The Government also need to look at transmission losses. We have long transmission lines, and as a recent parliamentary question of mine demonstrated, we lose more of our energy between the point of generation and the point of consumption than other European countries do, probably as a result of the transformer arrangements. It is a big issue that the Government have not even begun to address.

The second failing is in respect of renewables. I, too, believe that renewables should and will provide the bedrock of our energy generation requirements in the years ahead. They will do so through diversity of supply, rather than through onshore wind power alone, as Mr. Evans—he has disappeared from the Chamber—would have us believe. As Dr. Turner suggested, there are a number of alternatives, which are listed in the Bill. But the Bill does not set out how to promote them, other than to wish and hope for the best.

The Government fail to intervene in the energy market in a meaningful way. The days when the Department of Trade and Industry would intervene before breakfast, lunch and dinner—when Michael Heseltine was Secretary of State—have long gone. It is now a matter for market forces, but the idea is taken to a ludicrous degree. Some of us had lunch today with the senior environment official in California, who told us that the land of the free is intervening to get its energy policy right and making sure there is pump priming for renewable technology and low-interest loans for private sector companies to make sure that technologies are developed. Targets are being set for photovoltaics on 50 per cent. of homes in California. What are our Government doing about that? I am tempted to say something unparliamentary, but the diplomatic way of putting it is "Not very much".

Much more could be done, and we have a window of opportunity in which to get things right. There will undoubtedly be increasing uncertainty over fossil fuel supplies. We are seeing the run-down—rightly, in my view—of the nuclear industry. We must make sure that we start actively to fill the gap, and we must do it now. We can do that, first, by reducing energy demand, and then by having a big renewables programme. We are not seeing that happen.

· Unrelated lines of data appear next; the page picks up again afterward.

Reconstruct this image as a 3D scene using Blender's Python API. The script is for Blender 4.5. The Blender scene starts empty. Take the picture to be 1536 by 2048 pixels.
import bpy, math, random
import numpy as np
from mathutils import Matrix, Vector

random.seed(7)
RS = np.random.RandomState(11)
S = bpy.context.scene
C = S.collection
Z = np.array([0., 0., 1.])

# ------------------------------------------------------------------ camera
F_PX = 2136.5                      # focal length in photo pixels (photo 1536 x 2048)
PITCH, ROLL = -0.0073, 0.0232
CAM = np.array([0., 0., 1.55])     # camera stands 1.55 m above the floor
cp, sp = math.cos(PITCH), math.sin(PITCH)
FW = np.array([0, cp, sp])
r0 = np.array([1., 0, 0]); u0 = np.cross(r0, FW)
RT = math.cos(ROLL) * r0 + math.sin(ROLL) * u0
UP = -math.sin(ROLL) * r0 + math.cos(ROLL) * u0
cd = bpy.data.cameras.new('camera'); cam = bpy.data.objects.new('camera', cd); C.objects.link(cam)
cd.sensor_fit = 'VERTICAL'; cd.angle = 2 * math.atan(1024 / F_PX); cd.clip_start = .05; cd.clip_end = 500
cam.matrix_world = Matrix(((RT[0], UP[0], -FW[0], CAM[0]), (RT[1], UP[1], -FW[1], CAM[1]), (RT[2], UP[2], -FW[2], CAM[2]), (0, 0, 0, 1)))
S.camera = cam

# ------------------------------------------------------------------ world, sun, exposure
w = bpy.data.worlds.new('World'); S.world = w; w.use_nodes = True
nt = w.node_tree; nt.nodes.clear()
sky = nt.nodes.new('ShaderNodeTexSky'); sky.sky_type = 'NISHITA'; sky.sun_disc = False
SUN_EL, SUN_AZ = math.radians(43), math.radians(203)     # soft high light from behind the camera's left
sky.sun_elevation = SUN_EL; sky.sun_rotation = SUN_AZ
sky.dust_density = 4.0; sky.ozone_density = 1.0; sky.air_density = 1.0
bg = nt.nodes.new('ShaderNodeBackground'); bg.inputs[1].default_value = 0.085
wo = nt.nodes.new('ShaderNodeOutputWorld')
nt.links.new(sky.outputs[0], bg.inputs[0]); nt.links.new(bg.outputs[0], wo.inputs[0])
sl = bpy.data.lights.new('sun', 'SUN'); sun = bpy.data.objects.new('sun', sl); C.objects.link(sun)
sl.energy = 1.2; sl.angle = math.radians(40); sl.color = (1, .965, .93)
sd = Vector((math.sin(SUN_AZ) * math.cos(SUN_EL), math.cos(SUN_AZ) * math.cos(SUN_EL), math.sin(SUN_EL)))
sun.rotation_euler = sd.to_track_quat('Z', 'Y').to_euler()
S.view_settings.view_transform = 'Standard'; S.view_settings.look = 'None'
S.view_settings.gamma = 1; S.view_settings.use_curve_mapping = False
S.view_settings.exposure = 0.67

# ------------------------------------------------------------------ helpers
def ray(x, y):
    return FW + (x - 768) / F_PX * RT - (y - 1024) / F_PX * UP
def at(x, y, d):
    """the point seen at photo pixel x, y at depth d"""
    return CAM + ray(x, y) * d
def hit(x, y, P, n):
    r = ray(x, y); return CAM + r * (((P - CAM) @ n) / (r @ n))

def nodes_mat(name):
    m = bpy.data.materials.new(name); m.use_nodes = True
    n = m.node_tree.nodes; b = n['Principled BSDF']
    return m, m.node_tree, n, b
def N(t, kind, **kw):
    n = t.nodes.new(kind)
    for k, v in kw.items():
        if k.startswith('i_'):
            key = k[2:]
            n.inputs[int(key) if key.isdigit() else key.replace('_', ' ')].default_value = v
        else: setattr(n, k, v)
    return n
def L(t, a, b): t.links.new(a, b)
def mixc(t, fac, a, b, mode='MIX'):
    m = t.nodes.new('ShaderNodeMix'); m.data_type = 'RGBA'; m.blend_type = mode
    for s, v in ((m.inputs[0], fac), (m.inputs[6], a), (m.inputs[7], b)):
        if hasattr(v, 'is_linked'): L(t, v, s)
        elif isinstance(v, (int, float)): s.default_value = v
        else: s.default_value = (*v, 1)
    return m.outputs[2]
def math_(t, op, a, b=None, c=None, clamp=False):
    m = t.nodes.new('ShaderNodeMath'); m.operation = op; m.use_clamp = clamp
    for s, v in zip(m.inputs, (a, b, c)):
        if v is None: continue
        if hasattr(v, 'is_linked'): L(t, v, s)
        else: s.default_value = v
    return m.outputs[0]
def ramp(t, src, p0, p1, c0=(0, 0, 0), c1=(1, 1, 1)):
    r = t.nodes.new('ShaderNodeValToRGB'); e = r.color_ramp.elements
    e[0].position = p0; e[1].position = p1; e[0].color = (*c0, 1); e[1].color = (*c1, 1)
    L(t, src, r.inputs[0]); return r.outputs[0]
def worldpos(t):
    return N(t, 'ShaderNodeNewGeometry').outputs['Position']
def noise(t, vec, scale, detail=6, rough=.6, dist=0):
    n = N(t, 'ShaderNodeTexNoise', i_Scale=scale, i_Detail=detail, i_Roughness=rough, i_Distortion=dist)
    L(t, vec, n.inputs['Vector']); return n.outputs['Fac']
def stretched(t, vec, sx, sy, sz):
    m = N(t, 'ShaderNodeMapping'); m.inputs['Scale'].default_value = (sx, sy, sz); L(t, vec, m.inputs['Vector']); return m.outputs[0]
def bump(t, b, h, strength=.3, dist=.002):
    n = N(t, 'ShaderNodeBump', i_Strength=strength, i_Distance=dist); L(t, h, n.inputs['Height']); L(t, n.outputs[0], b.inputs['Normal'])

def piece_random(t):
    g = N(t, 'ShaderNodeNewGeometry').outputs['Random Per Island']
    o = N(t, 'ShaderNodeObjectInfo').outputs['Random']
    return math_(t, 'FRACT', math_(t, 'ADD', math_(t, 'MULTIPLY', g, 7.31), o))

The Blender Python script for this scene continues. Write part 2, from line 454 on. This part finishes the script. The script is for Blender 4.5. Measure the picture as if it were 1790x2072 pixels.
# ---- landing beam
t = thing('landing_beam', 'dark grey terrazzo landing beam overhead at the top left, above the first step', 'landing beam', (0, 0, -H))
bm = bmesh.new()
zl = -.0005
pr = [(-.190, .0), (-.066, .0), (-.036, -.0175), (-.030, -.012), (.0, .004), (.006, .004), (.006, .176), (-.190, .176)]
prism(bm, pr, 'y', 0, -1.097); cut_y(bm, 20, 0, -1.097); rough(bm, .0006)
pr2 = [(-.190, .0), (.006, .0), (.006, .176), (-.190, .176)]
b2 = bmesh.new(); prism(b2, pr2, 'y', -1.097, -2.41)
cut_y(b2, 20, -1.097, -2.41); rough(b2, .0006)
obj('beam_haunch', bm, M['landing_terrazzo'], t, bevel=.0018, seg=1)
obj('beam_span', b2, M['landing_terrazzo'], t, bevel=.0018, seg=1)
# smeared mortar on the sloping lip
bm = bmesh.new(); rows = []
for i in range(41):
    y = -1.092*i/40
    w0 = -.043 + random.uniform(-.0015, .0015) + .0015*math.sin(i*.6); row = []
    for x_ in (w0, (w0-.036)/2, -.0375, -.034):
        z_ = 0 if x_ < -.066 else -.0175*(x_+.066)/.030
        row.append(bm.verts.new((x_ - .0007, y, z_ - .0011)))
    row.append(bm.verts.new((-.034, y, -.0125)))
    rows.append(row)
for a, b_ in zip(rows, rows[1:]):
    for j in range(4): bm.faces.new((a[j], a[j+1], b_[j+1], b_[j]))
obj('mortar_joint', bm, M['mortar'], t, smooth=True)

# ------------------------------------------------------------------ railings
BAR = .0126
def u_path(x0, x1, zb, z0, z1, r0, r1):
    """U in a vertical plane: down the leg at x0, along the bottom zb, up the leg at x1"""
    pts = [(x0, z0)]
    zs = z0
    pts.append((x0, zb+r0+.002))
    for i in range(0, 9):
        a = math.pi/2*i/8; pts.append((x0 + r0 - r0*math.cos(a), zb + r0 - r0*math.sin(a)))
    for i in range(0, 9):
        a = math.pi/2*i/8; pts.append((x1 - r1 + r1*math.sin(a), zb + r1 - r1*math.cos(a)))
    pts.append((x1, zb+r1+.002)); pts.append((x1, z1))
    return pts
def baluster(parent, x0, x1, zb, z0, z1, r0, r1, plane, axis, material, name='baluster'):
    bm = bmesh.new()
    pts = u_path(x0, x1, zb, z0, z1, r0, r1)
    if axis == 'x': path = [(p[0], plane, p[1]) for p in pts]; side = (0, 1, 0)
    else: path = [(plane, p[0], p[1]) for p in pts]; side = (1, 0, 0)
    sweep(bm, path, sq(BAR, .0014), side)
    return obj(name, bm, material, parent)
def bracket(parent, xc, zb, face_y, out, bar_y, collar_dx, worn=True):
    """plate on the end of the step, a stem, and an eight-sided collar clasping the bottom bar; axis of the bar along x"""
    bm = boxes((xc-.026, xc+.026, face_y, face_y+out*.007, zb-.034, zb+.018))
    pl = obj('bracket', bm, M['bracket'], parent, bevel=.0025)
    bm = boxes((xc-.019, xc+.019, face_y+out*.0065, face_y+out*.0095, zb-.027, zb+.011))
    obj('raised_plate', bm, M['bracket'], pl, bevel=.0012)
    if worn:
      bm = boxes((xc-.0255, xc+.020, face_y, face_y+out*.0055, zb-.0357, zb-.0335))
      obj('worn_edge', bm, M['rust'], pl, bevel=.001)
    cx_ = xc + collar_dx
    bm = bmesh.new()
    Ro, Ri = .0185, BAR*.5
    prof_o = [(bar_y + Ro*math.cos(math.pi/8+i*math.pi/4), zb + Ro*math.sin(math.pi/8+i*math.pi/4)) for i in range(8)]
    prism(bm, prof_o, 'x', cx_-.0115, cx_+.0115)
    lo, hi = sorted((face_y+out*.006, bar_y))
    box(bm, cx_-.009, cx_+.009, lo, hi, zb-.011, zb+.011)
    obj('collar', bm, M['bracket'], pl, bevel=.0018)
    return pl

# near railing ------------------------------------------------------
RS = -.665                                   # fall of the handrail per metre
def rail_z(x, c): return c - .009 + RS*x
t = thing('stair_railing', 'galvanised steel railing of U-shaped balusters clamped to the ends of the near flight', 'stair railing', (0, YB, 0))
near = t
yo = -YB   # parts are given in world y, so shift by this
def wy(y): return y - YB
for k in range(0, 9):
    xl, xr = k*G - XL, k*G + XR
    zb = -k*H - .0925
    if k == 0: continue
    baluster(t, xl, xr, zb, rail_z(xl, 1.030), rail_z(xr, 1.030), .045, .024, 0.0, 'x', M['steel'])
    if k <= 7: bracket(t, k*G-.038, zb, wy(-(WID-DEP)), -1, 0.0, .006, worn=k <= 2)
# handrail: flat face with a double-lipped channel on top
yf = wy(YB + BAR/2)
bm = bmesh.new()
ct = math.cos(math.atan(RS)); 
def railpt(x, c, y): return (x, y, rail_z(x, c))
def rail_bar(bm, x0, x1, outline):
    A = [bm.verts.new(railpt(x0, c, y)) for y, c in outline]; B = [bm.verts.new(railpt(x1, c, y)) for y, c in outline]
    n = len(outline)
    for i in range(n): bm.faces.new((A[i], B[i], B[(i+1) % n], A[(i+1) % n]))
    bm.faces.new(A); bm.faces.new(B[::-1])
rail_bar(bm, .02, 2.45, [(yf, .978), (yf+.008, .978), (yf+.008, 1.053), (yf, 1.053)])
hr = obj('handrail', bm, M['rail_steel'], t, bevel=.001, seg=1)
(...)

Of course, it suits some people very well to pretend that there is no renewable energy industry able to meet the gap and that we must therefore fall back on nuclear power. It suits some people so well that wind power and other renewable energies are being talked down so that people are encouraged not to invest in them. That is what is being said from the Conservative Benches, and there is a spectrum of views—to put it kindly—among Government Members. The Secretary of State for Environment, Food and Rural Affairs believes that renewables are very important and that nuclear power has no future. Lord Sainsbury, on the other hand, believes that nuclear power is the best thing since sliced bread and that we should be investing in it as fast as we can. The Secretary of State for Trade and industry is stuck somewhere in the middle, which is why the door to nuclear power has been left open. It would be helpful if the Government finally settled on a view and implemented it, rather than hoping that market forces will dictate. That abdication of responsibility means that renewables will not have the support that hon. Members on both sides—particularly on the Labour Benches—want for that industry. The way things are going, we will not see that.

Conservative Back Benchers have told us that nuclear power is the solution, and their Front-Bench spokesmen—I hope that Mr. Robertson will do this—should have the decency to say, if they believe in nuclear power, that it is their policy to have new build. They cannot honestly carry on articulating a need for nuclear power while saying that they have an open mind on whether nuclear new build should occur. New build is a respectable policy; I disagree with it, but if it is their policy, they should say so instead of pretending that they are stuck in the middle, like the Government. They do not want to offend the green lobby or someone else, but they should advocate the policy they believe in.

There are three good reasons why nuclear is not the future and why it would be wrong to go down that road. First, there is security, which is a real issue in the age of terrorism. Nuclear installations and nuclear fuel present a threat and a target, and we should be careful not to exacerbate that. The Government should minimise the exposure of the nuclear industry. For example, they should be minimising transport movements of nuclear material, but they are not. Movements of radioactive material are a matter, they say, for British Nuclear Fuels Ltd. or for British Energy, or for anyone apart from them. In fact, according to answers to my parliamentary questions of last year, unless they have changed their mind since, the Government even allow nuclear material to be carried, in theory at least, on passenger ferries and through the channel tunnel. That is the Government's official position, and if I am wrong on that, the Minister should stand up and say so. That is what his predecessor said in answers to me about a year ago.

The second issue is cost. Hon. Members, now absent, have berated the cost of wind power. We were told it would be £400 million, and how terrible that is, if it is correct—and I must say that the figure varies from day to day. But there was no mention of the £48 billion that we are being asked to find from the taxpayers' purse to decommission the nuclear industry. That is an enormous sum, and far more has been given over the years to the nuclear industry than to renewables. Parliamentary answers demonstrate that while renewables have been given a pittance—pennies here and there—shovels full of cash have been thrown at the nuclear industry.